The other day I presented a tasting to Thanet Wine Appreciation Society, I called it the Hidden Gems of Spain, because I had dug deep to find interesting and great quality wines from as wide a range of Spanish wine regions as I could.

I really like going to address Thanet as the meetings are so large – there were 120 people there, most wine societies have 30-50. It was great fun and they seemed to really enjoy the wines on show. More satisfyingly the tasting introduced many of them to wines, regions and grapes they had never tried before.

I have a sort of theory that many UK consumers expect all Spanish wine to look and taste like Rioja, so – much as I love Rioja – I enjoy showing wines that are as different from Rioja as they can be, in order to show the great diversity of wine produced in Spain.
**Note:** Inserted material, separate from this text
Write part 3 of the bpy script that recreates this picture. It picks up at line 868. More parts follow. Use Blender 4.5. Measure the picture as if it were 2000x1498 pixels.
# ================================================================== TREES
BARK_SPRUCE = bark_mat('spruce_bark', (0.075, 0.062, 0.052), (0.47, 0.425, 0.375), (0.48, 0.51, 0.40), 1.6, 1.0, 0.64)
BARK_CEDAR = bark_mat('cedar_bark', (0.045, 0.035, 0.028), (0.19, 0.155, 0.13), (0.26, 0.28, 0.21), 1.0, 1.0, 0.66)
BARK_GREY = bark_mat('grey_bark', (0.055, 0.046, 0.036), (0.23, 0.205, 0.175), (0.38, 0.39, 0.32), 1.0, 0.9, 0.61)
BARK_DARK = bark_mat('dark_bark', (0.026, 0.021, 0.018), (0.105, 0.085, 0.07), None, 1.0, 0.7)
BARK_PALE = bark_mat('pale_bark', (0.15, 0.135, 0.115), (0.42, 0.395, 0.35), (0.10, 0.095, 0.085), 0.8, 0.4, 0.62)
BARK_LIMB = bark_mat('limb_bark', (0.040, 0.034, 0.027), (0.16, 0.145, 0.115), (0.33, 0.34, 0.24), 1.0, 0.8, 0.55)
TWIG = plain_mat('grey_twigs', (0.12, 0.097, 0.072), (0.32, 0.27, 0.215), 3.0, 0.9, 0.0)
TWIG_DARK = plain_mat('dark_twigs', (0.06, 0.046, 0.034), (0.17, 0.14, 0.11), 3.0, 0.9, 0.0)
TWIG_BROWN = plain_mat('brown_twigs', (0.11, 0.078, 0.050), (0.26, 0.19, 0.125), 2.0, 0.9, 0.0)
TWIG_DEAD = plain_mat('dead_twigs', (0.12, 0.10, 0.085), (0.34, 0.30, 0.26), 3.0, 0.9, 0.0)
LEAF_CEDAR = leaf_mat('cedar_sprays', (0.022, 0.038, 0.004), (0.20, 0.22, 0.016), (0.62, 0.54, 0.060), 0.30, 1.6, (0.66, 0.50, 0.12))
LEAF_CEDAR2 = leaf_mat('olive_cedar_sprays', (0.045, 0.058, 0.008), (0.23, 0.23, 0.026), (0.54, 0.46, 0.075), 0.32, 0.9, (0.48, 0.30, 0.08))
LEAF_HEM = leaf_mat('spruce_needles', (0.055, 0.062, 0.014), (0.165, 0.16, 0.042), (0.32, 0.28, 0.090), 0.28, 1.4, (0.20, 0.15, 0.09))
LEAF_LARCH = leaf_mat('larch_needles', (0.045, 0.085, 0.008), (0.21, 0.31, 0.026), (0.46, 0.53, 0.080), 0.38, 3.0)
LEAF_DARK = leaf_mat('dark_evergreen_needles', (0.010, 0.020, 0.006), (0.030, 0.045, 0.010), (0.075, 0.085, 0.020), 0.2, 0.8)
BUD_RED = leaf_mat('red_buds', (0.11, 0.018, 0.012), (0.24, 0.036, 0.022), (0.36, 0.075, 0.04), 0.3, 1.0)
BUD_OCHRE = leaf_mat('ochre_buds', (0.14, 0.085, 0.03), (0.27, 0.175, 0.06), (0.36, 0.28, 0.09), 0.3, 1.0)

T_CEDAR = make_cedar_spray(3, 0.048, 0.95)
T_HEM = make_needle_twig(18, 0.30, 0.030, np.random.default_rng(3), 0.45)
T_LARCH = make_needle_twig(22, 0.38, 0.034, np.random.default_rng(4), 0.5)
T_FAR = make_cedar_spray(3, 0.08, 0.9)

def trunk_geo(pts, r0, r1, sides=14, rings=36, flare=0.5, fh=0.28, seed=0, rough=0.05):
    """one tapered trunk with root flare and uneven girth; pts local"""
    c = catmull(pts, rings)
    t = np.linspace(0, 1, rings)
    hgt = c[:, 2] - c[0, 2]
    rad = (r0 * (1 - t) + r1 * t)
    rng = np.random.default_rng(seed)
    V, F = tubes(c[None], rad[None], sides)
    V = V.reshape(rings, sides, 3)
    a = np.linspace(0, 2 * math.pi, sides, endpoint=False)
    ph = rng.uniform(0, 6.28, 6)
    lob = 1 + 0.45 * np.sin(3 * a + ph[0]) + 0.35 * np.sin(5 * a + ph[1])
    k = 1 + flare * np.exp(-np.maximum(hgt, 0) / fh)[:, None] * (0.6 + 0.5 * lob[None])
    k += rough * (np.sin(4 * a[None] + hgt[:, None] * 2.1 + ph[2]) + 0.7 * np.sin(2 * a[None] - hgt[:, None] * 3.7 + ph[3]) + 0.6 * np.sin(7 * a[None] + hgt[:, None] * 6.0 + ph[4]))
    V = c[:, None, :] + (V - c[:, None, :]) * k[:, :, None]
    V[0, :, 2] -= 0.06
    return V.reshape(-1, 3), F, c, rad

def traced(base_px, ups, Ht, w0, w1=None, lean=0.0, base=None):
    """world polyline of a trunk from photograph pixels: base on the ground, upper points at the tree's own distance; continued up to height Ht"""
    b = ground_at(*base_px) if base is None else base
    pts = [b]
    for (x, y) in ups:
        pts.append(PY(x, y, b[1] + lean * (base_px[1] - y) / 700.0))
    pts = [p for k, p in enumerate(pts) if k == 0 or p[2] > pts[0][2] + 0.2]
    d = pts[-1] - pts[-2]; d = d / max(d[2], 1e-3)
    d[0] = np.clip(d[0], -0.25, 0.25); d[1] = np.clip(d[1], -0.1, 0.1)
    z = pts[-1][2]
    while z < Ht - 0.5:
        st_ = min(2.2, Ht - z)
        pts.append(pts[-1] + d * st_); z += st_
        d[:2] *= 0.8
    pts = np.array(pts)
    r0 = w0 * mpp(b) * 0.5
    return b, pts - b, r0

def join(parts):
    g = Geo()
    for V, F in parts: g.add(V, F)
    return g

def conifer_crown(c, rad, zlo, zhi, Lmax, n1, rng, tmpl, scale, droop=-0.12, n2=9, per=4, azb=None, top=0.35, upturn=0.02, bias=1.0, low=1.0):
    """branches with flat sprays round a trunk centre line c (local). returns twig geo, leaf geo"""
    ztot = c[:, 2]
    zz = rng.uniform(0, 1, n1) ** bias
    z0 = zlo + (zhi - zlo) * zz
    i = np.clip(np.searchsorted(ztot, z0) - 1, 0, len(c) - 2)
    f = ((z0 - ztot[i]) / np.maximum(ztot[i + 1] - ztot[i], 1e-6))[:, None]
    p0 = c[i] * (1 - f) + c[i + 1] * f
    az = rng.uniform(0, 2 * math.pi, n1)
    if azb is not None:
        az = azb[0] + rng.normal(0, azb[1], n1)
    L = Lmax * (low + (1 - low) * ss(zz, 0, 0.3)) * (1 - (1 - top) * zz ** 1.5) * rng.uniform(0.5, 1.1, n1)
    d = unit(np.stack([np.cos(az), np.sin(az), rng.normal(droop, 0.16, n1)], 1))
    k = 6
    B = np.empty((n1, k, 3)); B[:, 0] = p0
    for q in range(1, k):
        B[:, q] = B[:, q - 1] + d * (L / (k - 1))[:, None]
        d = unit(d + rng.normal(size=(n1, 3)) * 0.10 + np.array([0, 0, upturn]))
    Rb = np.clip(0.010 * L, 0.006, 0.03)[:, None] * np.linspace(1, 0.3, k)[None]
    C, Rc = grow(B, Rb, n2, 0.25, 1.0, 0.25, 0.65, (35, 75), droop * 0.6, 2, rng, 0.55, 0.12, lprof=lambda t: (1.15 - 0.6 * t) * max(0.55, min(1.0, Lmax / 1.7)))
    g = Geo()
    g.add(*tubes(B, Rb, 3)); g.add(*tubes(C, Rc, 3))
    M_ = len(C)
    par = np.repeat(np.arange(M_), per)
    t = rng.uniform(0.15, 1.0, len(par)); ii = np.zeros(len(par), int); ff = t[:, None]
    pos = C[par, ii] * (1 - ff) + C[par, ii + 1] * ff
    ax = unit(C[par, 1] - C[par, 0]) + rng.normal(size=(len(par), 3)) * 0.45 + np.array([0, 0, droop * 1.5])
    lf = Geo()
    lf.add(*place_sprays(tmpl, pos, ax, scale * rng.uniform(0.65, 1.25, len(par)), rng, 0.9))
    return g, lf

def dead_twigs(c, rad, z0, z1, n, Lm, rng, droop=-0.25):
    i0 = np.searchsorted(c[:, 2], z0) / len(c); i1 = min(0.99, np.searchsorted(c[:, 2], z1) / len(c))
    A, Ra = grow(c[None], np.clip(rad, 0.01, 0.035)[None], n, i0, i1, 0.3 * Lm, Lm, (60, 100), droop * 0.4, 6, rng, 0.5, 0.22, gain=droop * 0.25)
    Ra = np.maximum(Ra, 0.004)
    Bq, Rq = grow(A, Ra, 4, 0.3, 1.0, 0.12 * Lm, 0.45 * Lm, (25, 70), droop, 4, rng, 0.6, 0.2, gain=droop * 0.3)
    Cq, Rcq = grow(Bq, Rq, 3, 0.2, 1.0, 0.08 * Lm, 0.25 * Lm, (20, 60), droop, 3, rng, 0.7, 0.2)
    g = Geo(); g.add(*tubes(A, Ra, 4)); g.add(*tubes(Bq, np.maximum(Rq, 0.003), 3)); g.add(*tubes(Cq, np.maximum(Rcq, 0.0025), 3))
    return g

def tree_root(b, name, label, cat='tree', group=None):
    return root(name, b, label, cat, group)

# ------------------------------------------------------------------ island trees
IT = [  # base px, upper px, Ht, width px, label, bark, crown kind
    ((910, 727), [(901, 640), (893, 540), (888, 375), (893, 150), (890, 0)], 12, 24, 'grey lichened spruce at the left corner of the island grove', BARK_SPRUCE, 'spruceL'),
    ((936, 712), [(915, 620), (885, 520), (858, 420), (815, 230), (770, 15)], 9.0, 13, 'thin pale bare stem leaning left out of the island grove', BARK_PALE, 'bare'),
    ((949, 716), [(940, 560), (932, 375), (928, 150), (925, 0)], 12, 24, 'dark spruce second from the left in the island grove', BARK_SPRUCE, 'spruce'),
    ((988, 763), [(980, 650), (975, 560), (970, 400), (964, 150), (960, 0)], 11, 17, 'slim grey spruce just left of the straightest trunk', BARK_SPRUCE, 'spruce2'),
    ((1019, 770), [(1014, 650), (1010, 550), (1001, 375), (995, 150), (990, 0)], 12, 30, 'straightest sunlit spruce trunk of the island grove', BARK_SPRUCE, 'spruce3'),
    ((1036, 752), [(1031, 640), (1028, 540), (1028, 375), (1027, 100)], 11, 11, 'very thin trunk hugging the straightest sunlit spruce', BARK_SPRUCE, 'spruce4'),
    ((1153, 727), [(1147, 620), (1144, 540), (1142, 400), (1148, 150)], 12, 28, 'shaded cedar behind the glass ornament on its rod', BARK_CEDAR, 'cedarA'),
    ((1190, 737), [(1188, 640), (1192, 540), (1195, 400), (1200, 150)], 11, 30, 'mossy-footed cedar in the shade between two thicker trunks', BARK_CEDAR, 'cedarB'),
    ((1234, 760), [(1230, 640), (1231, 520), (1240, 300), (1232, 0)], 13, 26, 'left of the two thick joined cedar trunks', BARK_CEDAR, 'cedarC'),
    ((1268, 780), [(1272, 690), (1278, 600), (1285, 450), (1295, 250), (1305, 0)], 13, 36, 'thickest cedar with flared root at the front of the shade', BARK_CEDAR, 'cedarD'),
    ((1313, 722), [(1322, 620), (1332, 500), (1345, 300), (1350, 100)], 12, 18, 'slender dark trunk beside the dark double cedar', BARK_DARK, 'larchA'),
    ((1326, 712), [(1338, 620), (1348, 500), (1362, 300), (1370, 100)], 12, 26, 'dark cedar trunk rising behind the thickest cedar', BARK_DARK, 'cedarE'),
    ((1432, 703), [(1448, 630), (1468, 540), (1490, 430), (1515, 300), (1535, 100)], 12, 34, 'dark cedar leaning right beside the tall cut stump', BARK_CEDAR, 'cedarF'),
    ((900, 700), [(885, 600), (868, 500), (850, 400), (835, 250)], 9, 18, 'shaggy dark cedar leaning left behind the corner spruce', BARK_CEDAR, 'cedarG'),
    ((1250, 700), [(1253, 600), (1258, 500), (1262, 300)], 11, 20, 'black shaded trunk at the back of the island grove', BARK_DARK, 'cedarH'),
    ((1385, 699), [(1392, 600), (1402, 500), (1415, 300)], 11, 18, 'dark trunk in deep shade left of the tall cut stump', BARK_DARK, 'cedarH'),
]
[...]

At first the wine society were unsure if they wanted a Spanish tasting, as they had one last year. However, I won them round when I explained that I could make it an annual event and never repeat myself and made sure that I showed nothing at all from the same regions as the previous year’s tasting.

In truth my problem was not what to show, but what not to show – I only had six wines plus an aperitif. It is hard to give an overview of how exciting Spain is in seven wines, so I kept pencilling wines in and then crossing them off the list again.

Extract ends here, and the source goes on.